Deanne Smith: Post-Joke Era | Review by Steve Bennett at the Melbourne Comedy Festival

Deanne Smith: Post-Joke Era

Note: This review is from 2017

Review by Steve Bennett at the Melbourne Comedy Festival

Post-joke world? Not a chance with Deanne Smith’s brisk and breezy romp through some hot-button issues. Gender politics, white privilege and mental health are the touchtones of this invigorating hour – which is always relevant, but never reverent.

For she has silly jokes about it all, not least the very notion that she should be the spokesperson for anything. She’s self-aware enough to realise the  ‘queer punk poet’ that she’d like to picture herself as is at odds with the more overpowering baggage that comes with being a near-enough middle-aged white lady.

In that spirit she has the best mic-drop moment you’ll ever see, as she mocks the idea that she has truth bombs to detonate. Though in truth her engaging, energetic, and slightly scatty approach, playfully engaging the audience. is far more effective than any in-your-face preacher addressing the converted.

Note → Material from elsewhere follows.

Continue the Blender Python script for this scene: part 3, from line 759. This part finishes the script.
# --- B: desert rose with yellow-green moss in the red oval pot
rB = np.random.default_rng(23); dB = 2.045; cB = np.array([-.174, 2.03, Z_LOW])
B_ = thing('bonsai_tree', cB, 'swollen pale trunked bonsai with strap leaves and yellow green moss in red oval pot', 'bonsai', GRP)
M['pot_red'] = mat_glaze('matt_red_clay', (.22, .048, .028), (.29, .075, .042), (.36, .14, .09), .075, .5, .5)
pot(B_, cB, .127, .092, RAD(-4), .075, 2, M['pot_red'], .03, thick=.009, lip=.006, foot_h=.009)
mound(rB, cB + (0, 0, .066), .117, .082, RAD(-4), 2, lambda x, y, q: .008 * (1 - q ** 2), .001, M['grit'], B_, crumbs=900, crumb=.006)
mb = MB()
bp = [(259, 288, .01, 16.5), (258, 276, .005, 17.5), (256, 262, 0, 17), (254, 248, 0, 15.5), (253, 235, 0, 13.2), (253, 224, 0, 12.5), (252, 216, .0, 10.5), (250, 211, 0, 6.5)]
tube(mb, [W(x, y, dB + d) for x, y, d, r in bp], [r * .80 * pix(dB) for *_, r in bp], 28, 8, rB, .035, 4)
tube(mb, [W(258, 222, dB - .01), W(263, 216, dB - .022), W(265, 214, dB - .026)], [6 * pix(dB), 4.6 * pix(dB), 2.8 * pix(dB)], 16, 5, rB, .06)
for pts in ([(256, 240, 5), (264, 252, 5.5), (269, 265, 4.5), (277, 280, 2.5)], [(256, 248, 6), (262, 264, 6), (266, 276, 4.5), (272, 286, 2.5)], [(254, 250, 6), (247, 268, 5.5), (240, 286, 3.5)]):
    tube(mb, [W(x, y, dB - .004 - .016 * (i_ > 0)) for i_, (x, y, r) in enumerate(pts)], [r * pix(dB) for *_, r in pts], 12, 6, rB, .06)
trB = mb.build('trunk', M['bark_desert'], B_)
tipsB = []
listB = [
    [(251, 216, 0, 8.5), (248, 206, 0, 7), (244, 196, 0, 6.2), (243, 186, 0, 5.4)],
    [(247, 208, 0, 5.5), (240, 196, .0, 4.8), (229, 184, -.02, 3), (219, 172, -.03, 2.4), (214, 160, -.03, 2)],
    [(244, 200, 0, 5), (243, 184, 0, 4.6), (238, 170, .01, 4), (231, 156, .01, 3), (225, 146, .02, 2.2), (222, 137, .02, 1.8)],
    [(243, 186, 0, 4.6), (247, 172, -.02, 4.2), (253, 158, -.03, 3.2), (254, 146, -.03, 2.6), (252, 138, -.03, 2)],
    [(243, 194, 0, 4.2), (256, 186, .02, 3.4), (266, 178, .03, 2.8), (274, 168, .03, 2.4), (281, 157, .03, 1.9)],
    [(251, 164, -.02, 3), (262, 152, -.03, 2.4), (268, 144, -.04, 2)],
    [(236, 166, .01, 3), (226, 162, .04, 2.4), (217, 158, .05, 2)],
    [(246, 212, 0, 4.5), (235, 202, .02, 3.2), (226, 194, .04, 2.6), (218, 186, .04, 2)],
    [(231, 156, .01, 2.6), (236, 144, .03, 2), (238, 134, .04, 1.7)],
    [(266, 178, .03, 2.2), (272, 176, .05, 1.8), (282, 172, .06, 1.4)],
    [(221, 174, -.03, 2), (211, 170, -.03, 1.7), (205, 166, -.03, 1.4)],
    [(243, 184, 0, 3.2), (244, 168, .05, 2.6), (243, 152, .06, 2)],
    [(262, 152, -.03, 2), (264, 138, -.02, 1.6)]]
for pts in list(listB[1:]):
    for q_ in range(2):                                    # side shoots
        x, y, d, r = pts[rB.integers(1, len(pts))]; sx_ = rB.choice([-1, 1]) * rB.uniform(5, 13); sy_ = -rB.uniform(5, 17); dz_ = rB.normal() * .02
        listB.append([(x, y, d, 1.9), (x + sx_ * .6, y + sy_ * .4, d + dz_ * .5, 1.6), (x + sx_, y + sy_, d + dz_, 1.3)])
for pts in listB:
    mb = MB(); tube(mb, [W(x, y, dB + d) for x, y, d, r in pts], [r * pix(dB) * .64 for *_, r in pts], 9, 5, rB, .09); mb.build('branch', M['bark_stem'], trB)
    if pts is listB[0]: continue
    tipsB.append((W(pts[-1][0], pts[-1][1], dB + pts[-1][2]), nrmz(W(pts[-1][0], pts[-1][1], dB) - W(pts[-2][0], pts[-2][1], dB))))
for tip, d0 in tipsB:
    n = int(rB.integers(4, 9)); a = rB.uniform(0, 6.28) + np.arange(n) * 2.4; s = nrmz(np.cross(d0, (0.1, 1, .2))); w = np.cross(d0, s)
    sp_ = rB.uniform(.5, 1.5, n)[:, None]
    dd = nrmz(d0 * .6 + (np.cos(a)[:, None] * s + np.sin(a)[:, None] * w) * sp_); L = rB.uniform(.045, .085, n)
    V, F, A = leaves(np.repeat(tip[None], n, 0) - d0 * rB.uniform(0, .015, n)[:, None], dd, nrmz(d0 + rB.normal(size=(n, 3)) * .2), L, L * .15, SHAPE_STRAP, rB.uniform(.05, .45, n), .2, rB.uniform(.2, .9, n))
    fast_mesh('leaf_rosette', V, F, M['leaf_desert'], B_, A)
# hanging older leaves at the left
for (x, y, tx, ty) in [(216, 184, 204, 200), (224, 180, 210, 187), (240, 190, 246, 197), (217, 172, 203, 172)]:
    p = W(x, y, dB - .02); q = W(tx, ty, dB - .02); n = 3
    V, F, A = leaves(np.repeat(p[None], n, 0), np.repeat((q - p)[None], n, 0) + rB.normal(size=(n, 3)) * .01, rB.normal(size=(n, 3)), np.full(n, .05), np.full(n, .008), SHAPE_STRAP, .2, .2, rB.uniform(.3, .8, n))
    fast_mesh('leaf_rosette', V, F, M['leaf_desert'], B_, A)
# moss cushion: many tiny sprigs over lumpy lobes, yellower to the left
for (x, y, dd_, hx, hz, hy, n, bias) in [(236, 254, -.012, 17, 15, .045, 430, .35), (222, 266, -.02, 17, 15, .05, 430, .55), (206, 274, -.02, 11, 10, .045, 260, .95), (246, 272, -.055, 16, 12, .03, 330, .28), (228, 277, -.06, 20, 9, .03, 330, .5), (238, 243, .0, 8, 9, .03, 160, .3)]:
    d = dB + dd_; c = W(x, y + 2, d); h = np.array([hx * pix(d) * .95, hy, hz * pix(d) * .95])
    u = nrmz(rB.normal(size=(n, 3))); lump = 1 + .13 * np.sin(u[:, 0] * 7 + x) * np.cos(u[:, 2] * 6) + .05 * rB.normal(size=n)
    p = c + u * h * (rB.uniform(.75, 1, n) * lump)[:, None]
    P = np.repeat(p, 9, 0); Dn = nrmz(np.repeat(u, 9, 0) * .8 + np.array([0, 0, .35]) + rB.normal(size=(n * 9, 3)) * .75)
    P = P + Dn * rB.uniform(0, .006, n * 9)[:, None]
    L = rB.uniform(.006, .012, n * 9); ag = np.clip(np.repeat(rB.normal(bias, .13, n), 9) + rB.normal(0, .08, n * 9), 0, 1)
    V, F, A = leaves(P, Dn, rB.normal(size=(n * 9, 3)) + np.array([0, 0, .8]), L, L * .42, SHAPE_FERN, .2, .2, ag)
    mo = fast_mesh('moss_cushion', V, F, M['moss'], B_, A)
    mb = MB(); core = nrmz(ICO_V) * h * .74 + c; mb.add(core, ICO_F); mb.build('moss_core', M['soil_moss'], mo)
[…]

With her geek-chic look, Smith has a few hipster tendencies, to be sure, including being into things before they were cool. Like depression for instance. The subject is not laboured for emotional heft, but informs the way she’s someone struggling a bit with life – and isn’t that everyone?

Moving effortlessly between talking about her black dog, and her actual dog, offers some silly domestic insights, cheery self-deprecation again providing the overwhelming tone.

She lives with her girlfriend, and with gender identity an increasingly pertinent subject, Smith’s discussion of feeling agender – or being a ‘funny little man-lady-or-whatever’ as one actually well-meaning audience member called her – couldn’t be more relevant.

And as is her style, this is not presented as a strident social point, just a likeable comic gabbing away about her everyday self-image, and why she isn’t fully on board with the genderless pronoun ‘they’. Agender doesn’t mean agenda, or at least not a slavish adherence to one.

It’s easy to mention all the social topics that this clued-up Canadian touches upon, but the driving force of Post-Joke Era is cheeky fun, and Smith offers that in spades.